How I Balance Writing Code and Leading a Team at the Same Time

by Eric Hanson, Backend Developer at Clean Systems Consulting

Staying technical as a tech lead is not about protecting your identity as a developer — it's about being a credible, useful leader. But doing it well requires real boundaries and deliberate choices.

The Tech Lead Who Stopped Coding

I've seen it happen. A capable developer gets promoted to tech lead. In the first month, they're still writing code. By month three, the meetings have expanded to fill the day, code review takes most of the remaining time, and actual implementation has become something they do on evenings. By month six, they've mostly stopped.

This is sometimes the right outcome — some lead roles genuinely require full-time coordination. But often it's not a choice; it's a drift. And the drift has real costs: the lead loses their sense of what the codebase actually looks like to work in, loses credibility with the team, and becomes a manager who talks about engineering instead of practicing it.
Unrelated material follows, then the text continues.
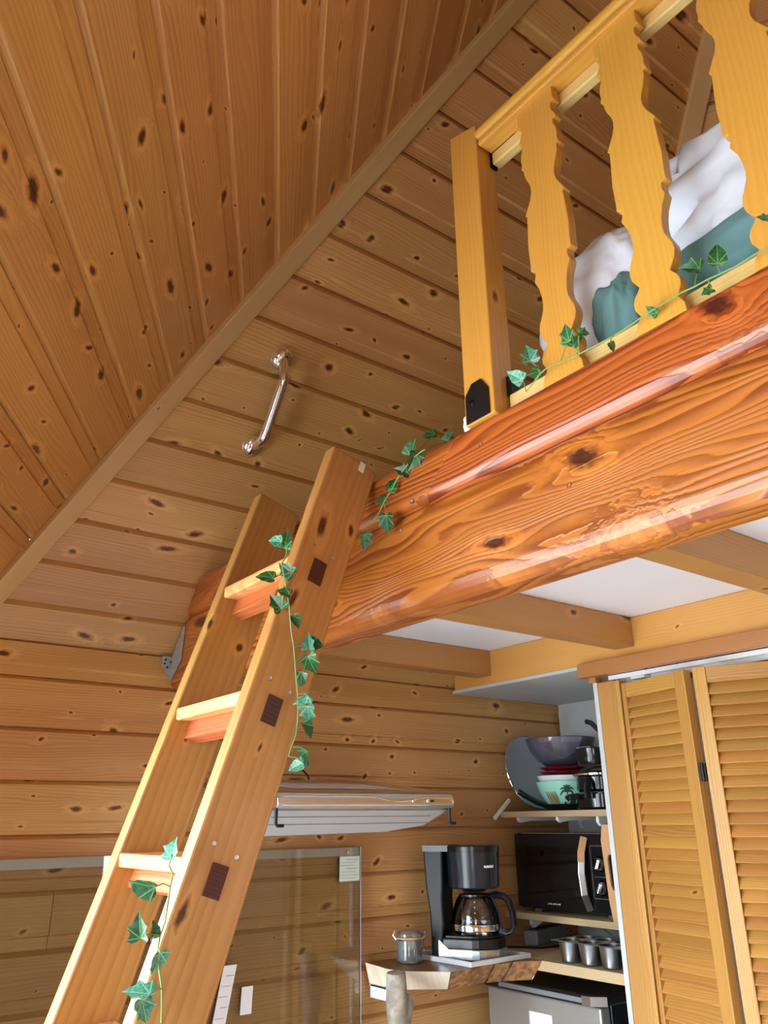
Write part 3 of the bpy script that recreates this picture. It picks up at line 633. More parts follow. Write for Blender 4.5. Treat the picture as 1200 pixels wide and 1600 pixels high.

Why Staying Technical Matters

The most important reason isn't about status or identity. It's about information quality.

A tech lead who codes understands the real cost of decisions. When you say "this should be straightforward," you know from recent experience what "straightforward" actually means in this codebase. When you estimate effort, your estimate is grounded. When you're in an architectural discussion, your opinions about what's feasible and what's expensive are calibrated against reality.

A tech lead who doesn't code is making decisions based on increasingly stale intuitions. That gap between mental model and reality tends to show up in bad directions: underestimating complexity, overcommitting the team, designing systems that look clean on a diagram but are painful to implement.

Staying technical is a form of staying honest.

What I Actually Take On

The mistake I see tech leads make when trying to stay technical: taking on work that has hard deadlines or sits on the critical path.

If the team is blocked on something I'm implementing, I've made myself a bottleneck. My availability is less predictable than a developer's because my schedule fills with things I can't always control — urgent stakeholder conversations, impromptu decisions, someone needing to talk through a problem.

I deliberately choose work that:

  • Is not blocking anyone else
  • Can be interrupted and resumed without major cost
  • I can hand off cleanly if something urgent comes up
  • Gives me useful exposure to areas of the codebase I don't see in code review

This often looks like: exploratory technical investigations, internal tooling improvements, documentation with real code in it, or picking up a well-scoped low-priority ticket that's been sitting in the backlog.

Protect the Time Actually

The good intention without the structural protection is meaningless. I block time for coding on my calendar, the same way I block time for one-on-ones or planning sessions. Unblocked time fills with meetings by default in most engineering organizations.

The block doesn't have to be large — two to three hours twice a week can be enough to stay connected. The key is protecting it from the accumulation of thirty-minute requests that individually feel reasonable and collectively consume everything.

I communicate this to the people I work with: "I have deep work blocked from 9–12 on Tuesdays and Thursdays — for non-urgent things, after noon works better." Most people respect this. The ones who don't usually have genuinely urgent things.

Know When the Balance Needs to Shift

There are phases in a project where leadership demands outweigh technical contribution. A difficult planning cycle, an organizational change, an incident that requires sustained stakeholder management — these eat the calendar, and trying to hold on to coding time during them often means doing both things poorly.

The mistake is letting a temporary shift become permanent. I re-evaluate every few months: am I still writing code in a meaningful sense, or am I doing enough to tell myself I am while the reality is that I've mostly transitioned to management?

If the honest answer is the latter, that's worth examining deliberately. Maybe it's the right direction. Maybe the role has changed and the title should reflect that. Maybe the team has grown to the point where there's a real management need. But it should be a choice, not a drift.

The Benefit to the Team

A tech lead who stays technical has one advantage that's easy to underestimate: they model what engaged, practical engineering looks like.

When the lead is in the code, making choices, running into problems, updating their understanding — the team sees that this is something worth continuing to do at any level. That technical craft doesn't get abandoned as you get more senior; it evolves.

A lead who's fully out of the code sends a different implicit signal: that coding is something you graduate from. That leadership means leaving the actual work behind. In teams trying to maintain a culture of technical excellence, that signal is quietly corrosive.


The goal isn't to be both a full-time developer and a full-time lead — it's to stay close enough to the work that you're leading from inside it, not above it.